Solving a system of equations with fewer equations than variables

Question

For my discrete math/linear algebra class, one of our homework problems reads as follows:

Use backsubstitution to solve the following system of equations and obtain the general     
solution.
3x + 4y + 7z - 3t = 3 
0x + 5y + 3z = 40

Now, I've always been taught that you need as many equations as variables to solve a system of equations. Is there a way to do this where you don't need as many equations as variables? Or would I be correct in making x and t both equal 1 so that they cancel out and then solve the system that way?

Answer 1

Are you familiar with Gaussian elimination for non-square linear systems? You want to construct the augmented matrix

$$ \begin{bmatrix} 3 & 4 & 7 & -3 & | & 3 \\ 0 & 5 & 3 & 0 & | & 40 \end{bmatrix}$$

and perform back-substitution to obtain a reduced row-echelon form. You do not want to arbitrarily set $x = t = 1$, because then you are not obtaining every solution.

Answer 2

You have $5y+3z=40.$ Express that as $3z=40-5y \implies z=\frac{40}{3}-\frac{5}{3}y$, and then plug that value of $z$ into your first equation. That's what back substitution essentially is.

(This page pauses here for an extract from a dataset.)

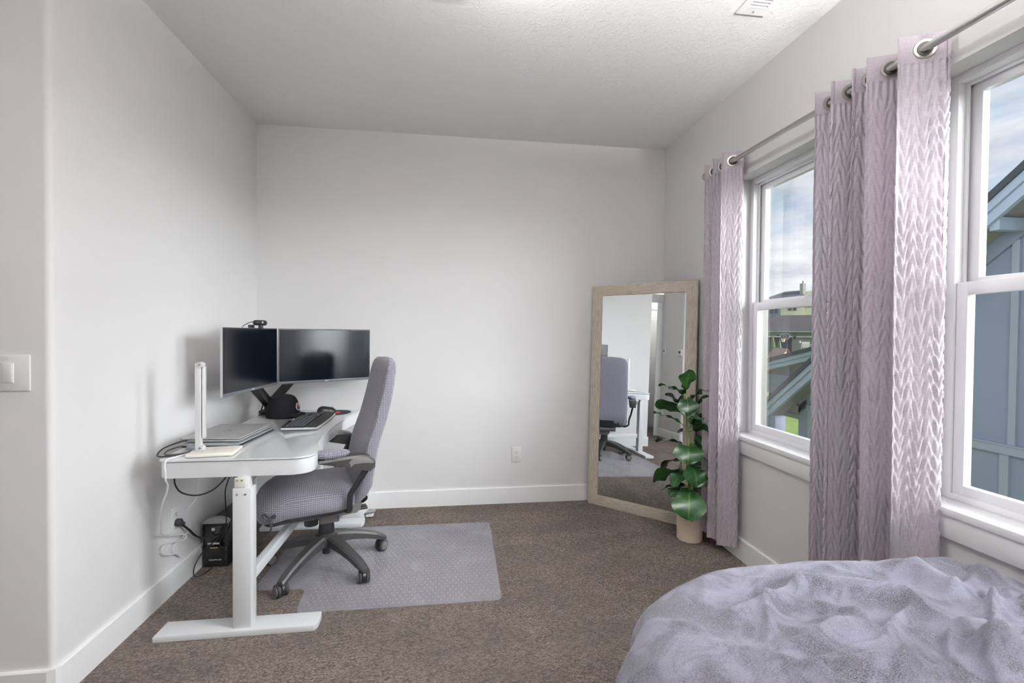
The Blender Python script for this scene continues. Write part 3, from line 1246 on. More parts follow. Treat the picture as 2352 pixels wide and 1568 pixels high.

Your solution won't be a finite set of points; to have that, you need an independent equation for each variable you have (i.e., no equation is a linear combination of other equations in that matrix). You'll get to that soon enough in your course. Rather, your equation will be an infinite set of points. We describe them by the final reduced row-echelon form matrix that Christopher Wong alluded to.

Answer 3

• Let $z=r.$ Then,$$5y + 3r = 40\iff 5y = 40 - 3r\iff y =\frac{40 - 3r}5.$$

• Substituting $y$ and $z$ in the first equation, we get: $$3x + 4·\frac{40 - 3r}5 + 7r - 3t = 3.$$

• Let $t=p.$ The previous equation becomes: $$3x = 3 + 3p - 32 -\frac{12r}5 - 7r\iff x =\frac{3p - \frac{47r}5 - 29}3.$$

So, we have the solution as a function of the parameters $r$ and $p$ ($r,p ∈ ℝ$).